Now that I wandered out onto the thin and unpopular ice of defending grades, I thought I might jump up and down until I fall into the icy water.  And again, I am not denigrating the need to assess learning outcomes.  I just do not want to throw out the baby with the bath water.  Having argued that grades are an inferential measure of learning, I intend to skate on the thinnest of all possible ice, and then maybe not come to work for a few years until the anger abates: grades as a very crude and dangerous inferential measure of my performance.

Before I am led to the slaughter of the evil people, remember that I fully believe that former chair Steve Blair was correct that as soon as grades are used to measure anything, slippery slopes develop that lead to artificial and unsupported grade inflation.  Want to improve the "promotion" rate?  Give away A's, B's, and C's.  Please, look at the material in statistics and the final before leveling this charge at me: this is a tough course with low rates of "promotion." The statistics final is no giveaway, nor is the course.

A student came into my office this week.  He had achieved a 75% (36/48) on the final examination and 71.3% overall in my course. He seems to be a capable fellow, nice enough, and not one who seems given to outright lying. I asked how he was doing in his other courses, and he noted with sadness he had failed an important course.  I asked what had happened and he said he was not a graduating student.  I was puzzled, because I knew he was not on the graduation list. I asked him for clarification and he said, "Graduating students get a D, all others get an F [from that instructor]."   I said, "That cannot be, there is no such grading system at the college."  I asked if he was sure, and he said yes.  He said there wasn't really any chance for a student to pass. He felt that the teacher was simply not capable of explaining things, and that the instructor is, essentially, unfit for the profession. 
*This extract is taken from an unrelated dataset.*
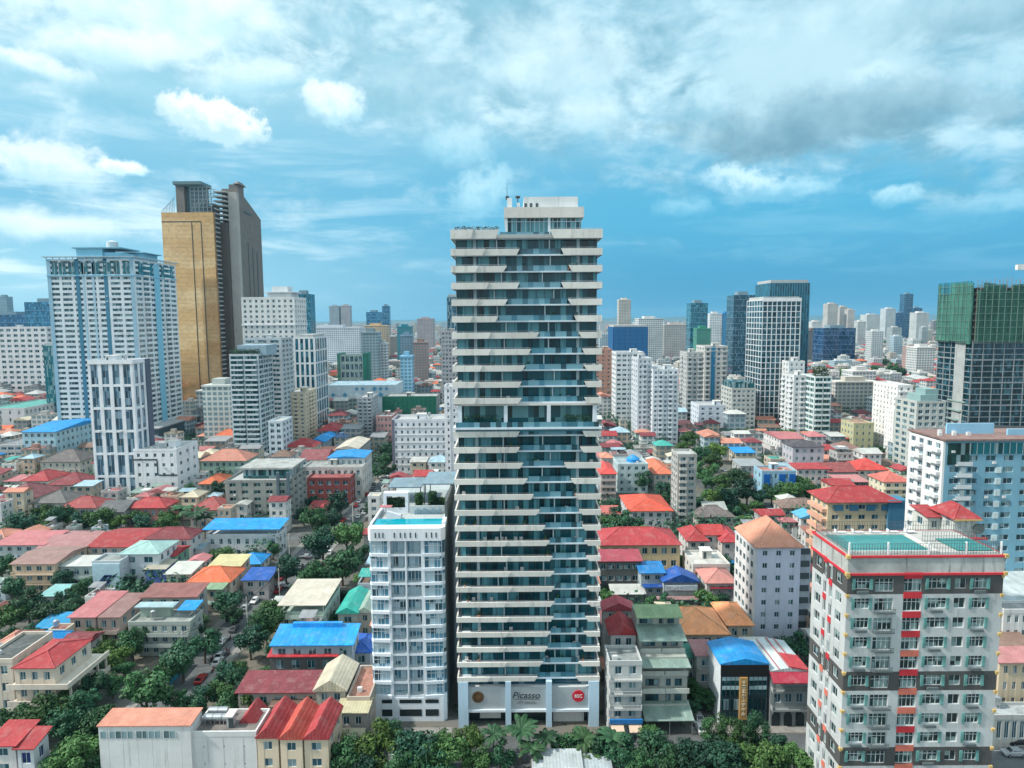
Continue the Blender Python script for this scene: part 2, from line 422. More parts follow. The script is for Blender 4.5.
# ------------------------------------------------------------------ windows and facades
WM = {}
def window_mb(w, h, kind):
    mb = MB()
    mb.box(-w / 2, w / 2, -0.03, 0.01, 0, h, 0)
    b = 0.07 if kind != 'bare' else 0.04
    for x in (-w / 2, w / 2 - b): mb.box(x, x + b, -0.10, -0.03, 0, h, 1)
    for z in (0.0, h - b): mb.box(-w / 2 + b, w / 2 - b, -0.10, -0.03, z, z + b, 1)
    if kind in ('slide', 'grid', 'tall'): mb.box(-b / 2, b / 2, -0.09, -0.03, b, h - b, 1)
    if kind == 'grid':
        for x in (-w / 4, w / 4): mb.box(x - b / 2, x + b / 2, -0.09, -0.03, b, h - b, 1)
        mb.box(-w / 2 + b, w / 2 - b, -0.085, -0.03, h * .68, h * .68 + b, 1)
    if kind == 'sill': mb.box(-w / 2 - .08, w / 2 + .08, -0.5, -0.10, -0.1, 0.0, 1)
    return mb
def window_mesh(w, h, kind, gm, fm):
    key = (round(w, 1), round(h, 1), kind, gm.name, fm.name)
    if key not in WM: WM[key] = window_mb(max(w, .3), max(h, .3), kind).mesh('window', [gm, fm])
    return WM[key]
class Fac:
    """one facade plane: u to the right when facing it, v outwards, z up"""
    def __init__(s, ox, oy, ang, L):
        s.o = (ox, oy); s.a = ang; s.L = L
        s.c, s.s = round(math.cos(rad(ang)), 6), round(math.sin(rad(ang)), 6)
    def pt(s, u, v):
        return (s.o[0] + u * s.c + v * s.s, s.o[1] + u * s.s - v * s.c)
    def box(s, mb, u0, u1, v0, v1, z0, z1, mi=0):
        a, b = s.pt(u0, v0), s.pt(u1, v1)
        mb.box(a[0], b[0], a[1], b[1], z0, z1, mi)
def grid_wall(mb, wins, fac, z0, z1, nf, nb, ww, wh, sill, t, margin=0.4, kind='slide', mi=0, skip=None, u_a=0.0, u_b=None):
    u_b = fac.L if u_b is None else u_b
    L = u_b - u_a; bw = (L - 2 * margin) / nb; fh = (z1 - z0) / nf
    pw = bw * (1 - ww)
    for i in range(nb + 1):
        a = u_a if i == 0 else u_a + margin + i * bw - pw / 2
        b = u_b if i == nb else u_a + margin + i * bw + pw / 2
        fac.box(mb, a, b, -t, 0, z0, z1 - 0.02, mi)
    zs = [z0]
    for f in range(nf):
        fac.box(mb, u_a + .01, u_b - .01, -t - .02, -0.04, zs[-1], z0 + f * fh + fh * sill, mi)
        zs.append(z0 + f * fh + fh * (sill + wh))
    fac.box(mb, u_a + .01, u_b - .01, -t - .02, -0.04, zs[-1], z1 - 0.04, mi)
    for f in range(nf):
        for i in range(nb):
            if skip and skip(f, i): continue
            u = u_a + margin + (i + .5) * bw
            p = fac.pt(u, -t + .012)
            wins.append((p, z0 + f * fh + fh * sill, fac.a, bw * ww, fh * wh, kind))
def place_windows(root, wins, gm, fm, cap=100, name='window'):
    base = Vector(root.location)
    wins.sort(key=lambda q: (Vector((q[0][0], q[0][1], q[1])) + base - CP).length)
    rest = MB()
    for k, (p, z, a, w, h, kind) in enumerate(wins):
        if k < cap:
            put(name, window_mesh(w, h, kind, gm, fm), root, (p[0], p[1], z), rad(a))
        else:
            mb = window_mb(w, h, kind); c, s = math.cos(rad(a)), math.sin(rad(a))
            mb.v = [(p[0] + x * c - y * s, p[1] + x * s + y * c, z + zz) for x, y, zz in mb.v]
            o = len(rest.v); rest.v += mb.v; rest.f += [tuple(o + i for i in f) for f in mb.f]; rest.mi += mb.mi
    if rest.v: struct(rest.build(name, [gm, fm], root), 'stuff')

# ------------------------------------------------------------------ roof furniture (parts of a building)
def water_tank(root, x, y, z, r=0.8, h=1.8, lying=False):
    mb = MB()
    if lying:
        mb.cyl(y, z + r + .5, x - h / 2, x + h / 2, r, n=12, axis='x')
        for k in (-.5, .5): mb.box(x + k - .08, x + k + .08, y - r * .8, y + r * .8, z, z + .75)
    else:
        for i in range(4):
            a = math.pi / 4 + i * math.pi / 2
            mb.box(x + r * .6 * math.cos(a) - .06, x + r * .6 * math.cos(a) + .06, y + r * .6 * math.sin(a) - .06, y + r * .6 * math.sin(a) + .06, z, z + .9)
        mb.cyl(x, y, z + .9, z + .9 + h, r, n=12); mb.cyl(x, y, z + .9 + h, z + 1.2 + h, r, r * .2, n=12)
    return mb.build('water_tank', METAL(), root)
def roof_room(root, x0, x1, y0, y1, z, h, m, name='stair_house'):
    mb = MB(); mb.box(x0, x1, y0, y1, z, z + h, 0); mb.box(x0 - .3, x1 + .3, y0 - .3, y1 + .3, z + h, z + h + .25, 1)
    o = mb.build(name, [m, wall_mat(PALE)], root)
    q = MB(); q.box(x0 + .4, x0 + 1.3, y0 - .06, y0 - .002, z, z + 2.1); q.build('door', FRAME_D(), o)
    return o
def aircon(root, x, y, z):
    mb = MB(); mb.box(x - .5, x + .5, y - .35, y + .35, z, z + .9); mb.cyl(x, y, z + .9, z + .95, .3, n=8)
    return mb.build('aircon_unit', plain_mat('aircon_paint', (.62, .64, .64)), root)
def parapet(mb, w, d, z, ph=0.9, t=0.25, mi=0, x0=None):
    a, b = -w / 2 - .05, w / 2 + .05
    mb.box(a, b, -.05, t, z - .3, z + ph, mi); mb.box(a, b, d - t, d + .05, z - .3, z + ph, mi)
    mb.box(a, a + t + .05, t, d - t, z - .3, z + ph, mi); mb.box(b - t - .05, b, t, d - t, z - .3, z + ph, mi)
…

I know we hate to be evaluated by students, but then car companies probably are not actually fond of being evaluated by drivers in Consumer's Reports.  And I am not arguing that we go beyond our current system, although no one gave me the faculty evaluation forms this term.  Usually the director of academic programs does this, in most terms I do this in absence of the forms as I have copies on my web site. But in the crush of the end of the term, I forgot.

Still, I would argue that triangulation is possible, dangerous, and, like a too sharp machete, to be wielded gently and with extreme care.  If students give thoroughly negative ratings where even capable students feel they could not pass no matter what effort they exerted, and all of the grades are D's and F's, then maybe it is time for that instructor to look for new ways to communicate the material, new approaches in the classroom, making themselves more approachable and more available...

Back in the world of statistics, the golden goal is usually to have things distribute in nice symmetrical piles which we call "normal distributions."  I have no idea why this is good, it simply is what statisticians look for in life. David was careful to show that each question on the entrance test was effectively being responded to in a "normally distributed" fashion.  I do not do anything to cause my students to distribute normally, and they do not always do so. I was pleased this term, however, when my statistics course distribution did just this:
course grade distribution

If I am "hard to find" this week, it may be my fear of reprisals and attacks for having touched on some delicate topics.  I would apologize at the end of this email if I have offended anyone, but I believe I teach a tough and rigorous course. I find ways to help my students learn the material and show capacity to perform the material.  Our students are underprepared and weak, and I am looking at the better students when I stand in MS 150, still, our students can perform.